“The schedule has been changed,” said Jack Potter, chief executive of MWAA. “We had more days where we couldn’t construct because of weather.”
The 11.5-mile first leg is under construction from Falls Church through Tysons Corner to Reston. Officials have said that portion of the extension should be ready for riders by December 2013, following tests by Metro.
But Dulles Transit Partners, the lead contractor on the $2.8 billion project, estimated in a progress report last month that the delay was far more: 188 days.
MWAA officials dispute that estimate.
“They play games trying to make the case for us holding them up,” said Pat Nowakowski, executive director of the Dulles rail project.
He said MWAA is in dispute with Dulles Transit Partners, led by the construction and engineering firm Bechtel, over an electrical substation at Hunter Mill Road that will help power trains. The substations were supposed to be installed in sequence along the rail line, but crews found a gas line in the way at Hunter Mill, he said.
Instead of skipping it and moving along to the next one, Nowakowski said, Dulles Transit Partners is projecting that it will take substantial time to address the substation problem and has added that to the project.
But Leslie N. Pereira, spokeswoman for Dulles Transit Partners, said the contractor “is confident that construction of the Dulles Corridor Metrorail Project can be completed on schedule. We continue to work cooperatively with MWAA to develop and agree on an appropriate mitigation plan.”
Pereira said the contractor works to identify early “issues that have the potential to impact schedule or cost.” The parties then work together on a solution, she said, a process that “has proven very successful” on the Dulles project.
However, Hill International, hired by the federal government to provide oversight, has described the negotiations between Dulles Transit Partners and the airports authority as “difficult and protracted.” It called some of Dulles Transit Partners’ schedules “a tactical posturing move by DTP to argue costs.”
MWAA board members expressed concern during a meeting Wednesday about the dispute with the contractor.

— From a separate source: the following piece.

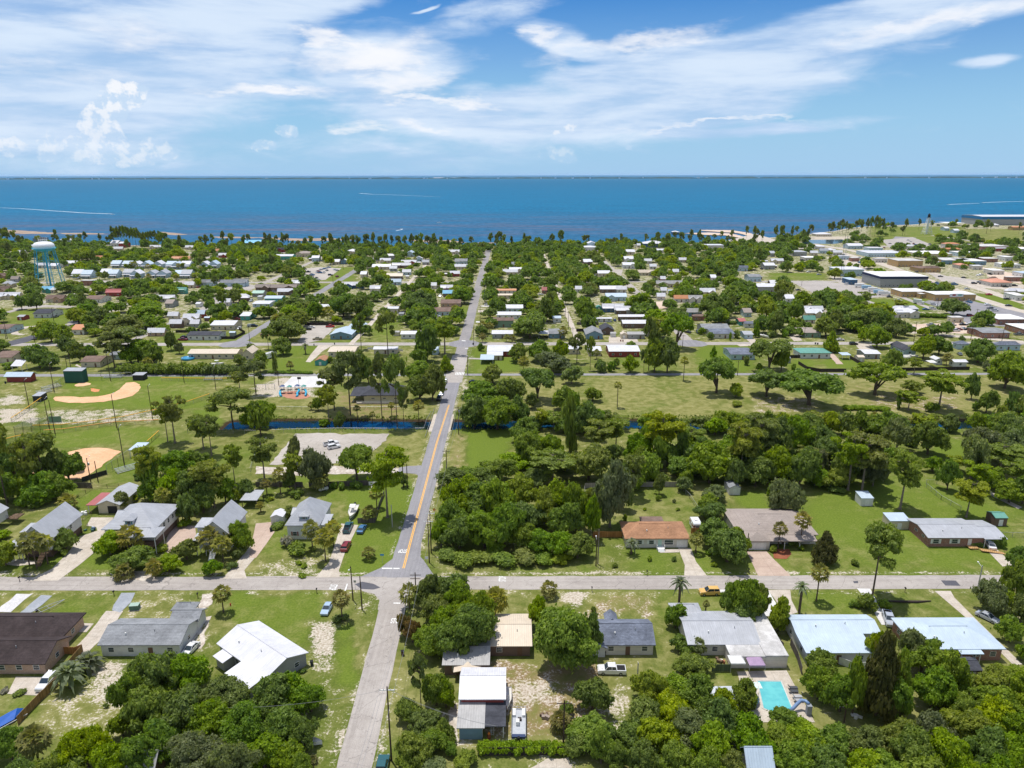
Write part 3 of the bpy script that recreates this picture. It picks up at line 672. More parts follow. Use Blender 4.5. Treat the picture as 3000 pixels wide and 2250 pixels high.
SH=[('driveway','r1',M_CONC,.05,(860,388,1000,388,880,560,700,735,560,735,700,590)),('driveway','r1',M_GRAVEL,.3,(985,240,1100,240,1060,320,990,385,895,385,940,300)),('driveway','r1',M_SHELL,.2,(130,252,250,252,90,395,-40,395)),('driveway','r1',M_GRAVEL,.4,(330,262,430,265,330,340,230,420,150,420,250,330)),('patio','r1',M_CONC,0,(640,485,760,490,700,560,640,560)),('driveway','r1',M_CONC,0,(130,920,470,925,470,960,330,1075,60,1060)),('path','r1',M_DIRT,.3,(1640,252,1740,252,1700,330,1620,420,1560,430,1620,330)),('path','r1',M_DIRT,.35,(1590,420,1640,420,1610,560,1570,680,1550,640)),('path','r1',M_DIRT,.35,(1670,430,1705,430,1680,560,1620,700,1600,690,1650,560)),('driveway','r5',M_CONC,0,(215,1528,470,1525,640,1400,820,1250,860,1150,920,1013,740,1013,700,1080,780,1090,790,1120,640,1170,560,1290,420,1430)),('driveway','r5',M_PINK,.05,(1400,1080,1580,1080,1590,1180,1400,1300,1340,1300,1350,1180)),('driveway','r5',M_CONC,0,(1800,1510,2000,1508,1980,1440,2074,1330,2200,1150,2120,1120,2040,1230,1900,1400)),('garden_bed','r5',M_DIRT,.2,(20,1370,130,1350,300,1365,290,1390,140,1405,30,1395)),('garden_bed','r5',M_DIRT,.25,(960,1460,1200,1440,1260,1480,1220,1522,950,1522)),('driveway','r6',M_PINK,.05,(0,1060,130,1050,150,1130,60,1260,0,1340,-60,1340,-20,1150)),('driveway','r6',M_CONC,0,(480,1500,680,1498,672,1440,720,1300,830,1075,690,1062,650,1200,590,1380)),('parking_lot','r6',M_LOT,.3,(320,332,640,330,700,345,760,332,1075,335,1050,390,990,440,880,520,800,565,640,578,420,575,220,590,110,585,200,480)),('path','r6',M_DIRT,.35,(0,600,300,608,560,590,900,608,1160,612,1160,650,980,655,700,662,300,668,0,660)),('driveway','r6',M_ROAD,.1,(1160,608,1240,598,1335,590,1350,640,1330,690,1300,660,1150,650)),('patio','r6',M_DIRT,.3,(930,755,1040,755,1030,790,910,785)),('driveway','r7',M_CONC,0,(1345,1258,1450,1262,1490,1370,1580,1485,1395,1485,1400,1400)),('patio','r7',M_CONC,0,(1190,1272,1350,1268,1355,1295,1200,1300)),('driveway','r7',M_PINK,.03,(1900,1285,2060,1285,2130,1360,2260,1487,1995,1487)),('garden_bed','r8',pavement('red_mulch',(0.22,0.07,0.035),(0.30,0.11,0.06),crack=0),.15,(40,1270,170,1270,190,1310,150,1350,50,1345)),('driveway','r8',M_CONC,0,(1770,1275,1860,1275,1990,1400,1900,1410)),('path','r8',M_CONC,.1,(1765,765,1850,830,2060,930,2030,945,1830,850,1750,790)),('driveway','r4',M_CONC,0,(0,218,180,218,190,300,240,400,150,430,60,300)),('driveway','r4',M_CONC_W,.05,(720,205,830,208,900,350,980,500,920,500,830,340)),('driveway','r4',M_CONC,0,(1350,226,1480,226,1510,280,1680,450,2060,820,1990,830,1600,440)),('patio','r4',M_CONC,0,(-250,880,150,870,330,1200,380,1290,-50,1290,-180,1150)),('patio','r3',M_CONC,.3,(290,1580,480,1575,490,1660,160,1680,180,1620)),('driveway','r3',M_CONC_W,.05,(1680,215,2074,215,2200,430,1960,430,1900,250,1680,245)),('patio','r2',M_DIRT,.3,(1560,1180,1640,1180,1640,1440,1570,1440)),('infield','m1',M_CLAY,.25,(565,1170,600,1150,680,1148,860,1158,1050,1150,1180,1125,1280,1085,1330,1030,1360,1000,1440,994,1500,1010,1520,1045,1500,1090,1430,1140,1300,1175,1120,1205,900,1220,700,1212,600,1195)),('home_plate_area','m1',M_CLAY,.2,(810,1022,860,1004,940,998,990,1008,975,1024,900,1038,830,1042)),('pitching_mound','m1',M_CLAY_R,.15,(975,1064,1010,1062,1040,1072,1075,1075,1065,1095,1020,1100,985,1090)),('infield','r5',M_CLAY,.25,(560,480,680,452,800,446,900,456,990,480,870,560,690,690,640,700,560,610,470,560)),('infield','r5',M_CLAY,.3,(240,600,330,560,480,500,560,480,640,700,500,720,300,700)),('basketball_court','m2',M_CONC_W,.05,(940,935,1290,930,1330,1040,1300,1050,825,1048)),('playground_base','m2',pavement('red_rubber',(0.36,0.16,0.11),(0.44,0.22,0.15),crack=0),.05,(820,1110,870,1096,980,1090,1090,1100,1142,1150,1100,1170,980,1182,880,1165,830,1140)),('patio','m1',M_CONC,0,(830,800,880,830,880,840,810,815)),('driveway','m1',M_CONC,.1,(95,430,180,405,330,388,500,380,500,398,330,408,230,425,190,445,200,465,280,478,220,488,130,478)),('driveway','m2',M_CONC,.05,(1230,592,1380,598,1270,660,1200,730,1140,780,1090,775,1140,700)),('parking_lot','m2',M_LOT,.2,(1060,380,1400,380,1360,450,1260,540,1110,570,1000,560,1060,470)),('driveway','m3',M_CONC,.1,(740,215,920,218,915,240,740,240)),('driveway','m3',M_CONC_W,.1,(770,168,880,168,880,178,770,178)),('driveway','m3',M_CONC_W,.1,(720,335,910,342,910,356,715,350)),('driveway','m3',M_ROAD_OLD,.1,(640,730,770,735,770,750,636,745)),('driveway','m4',M_CONC,.1,(1420,525,1510,525,1560,580,1480,580)),('driveway','m4',M_CONC,0,(1880,450,2080,490,1990,500,2030,545,1940,552,1890,500)),('driveway','m5',M_PINK,.1,(60,655,130,660,260,800,190,800)),('parking_lot','m4',M_CONC,.1,(-60,500,240,520,260,560,-60,572)),('parking_lot','m4',M_CLAY_P,.2,(450,130,640,100,600,190,520,200,460,200)),('driveway','m5',M_CONC,.1,(380,570,540,560,600,640,440,650)),('driveway','m4',M_CONC,.1,(1310,585,1520,580,1500,600,1360,608)),('parking_lot','f4',M_ROAD_OLD,.2,(200,605,420,595,640,620,880,660,1060,730,780,755,600,750,380,700)),('parking_lot','m5',M_ROAD,.2,(1130,130,1180,110,1620,110,2212,250,2300,420,1600,360,1350,215)),('parking_lot','m5',M_CLAY_P,.3,(900,375,1650,345,1640,470,1000,455)),('parking_lot','f4',M_ROAD_OLD,.3,(980,245,1250,220,1450,300,1420,345,1050,310)),('parking_lot','f4',M_ROAD,.3,(1100,215,1280,225,1260,240,1080,235)),('parking_lot','f4',M_LOT,.3,(530,560,900,590,800,640,620,620)),('parking_lot','f4',M_LOT,.3,(1380,530,1850,600,1850,640,1500,600)),('parking_lot','f4',M_CONC,.3,(1700,600,2300,640,2300,690,1850,660)),('parking_lot','f4',M_CONC,.3,(560,380,900,440,840,520,500,400)),('parking_lot','f4',M_CLAY_P,.3,(1850,480,2250,560,2250,640,1900,560)),('parking_lot','f2',M_LOT,.3,(340,500,560,480,740,490,600,590,460,600)),('parking_lot','f3',M_LOT,.3,(850,500,960,500,930,590,880,560)),('parking_lot','f3',M_CONC,.3,(1860,250,2100,190,2300,250,2250,290,1950,290)),('sandbar','f3',M_CLAY_P,.8,(1490,186,1700,180,1900,190,2000,215,1960,225,1850,206,1600,198)),('sandbar','f3',M_CLAY_P,.8,(1630,158,1900,160,2050,185,2212,230,2100,225,1950,185,1640,166)),('pond_water','f4',canal_mat(),.3,(290,245,640,240,700,262,560,280,300,275)),]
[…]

Mame Reiley, chair of the MWAA committee for the Dulles rail project, said she understands some delays, but she is concerned about the negotiations to get the project on track.
“It’s been going on for so long,” she said. “It really needs to come to some settlement.” She said it is “imperative” the disputes be resolved before bidding starts on the second phase of the project. Local, state and federal officials are still negotiating how to pay for the second phase, which will stretch from Wiehle Avenue to Dulles International Airport and Route 772 in Loudoun County.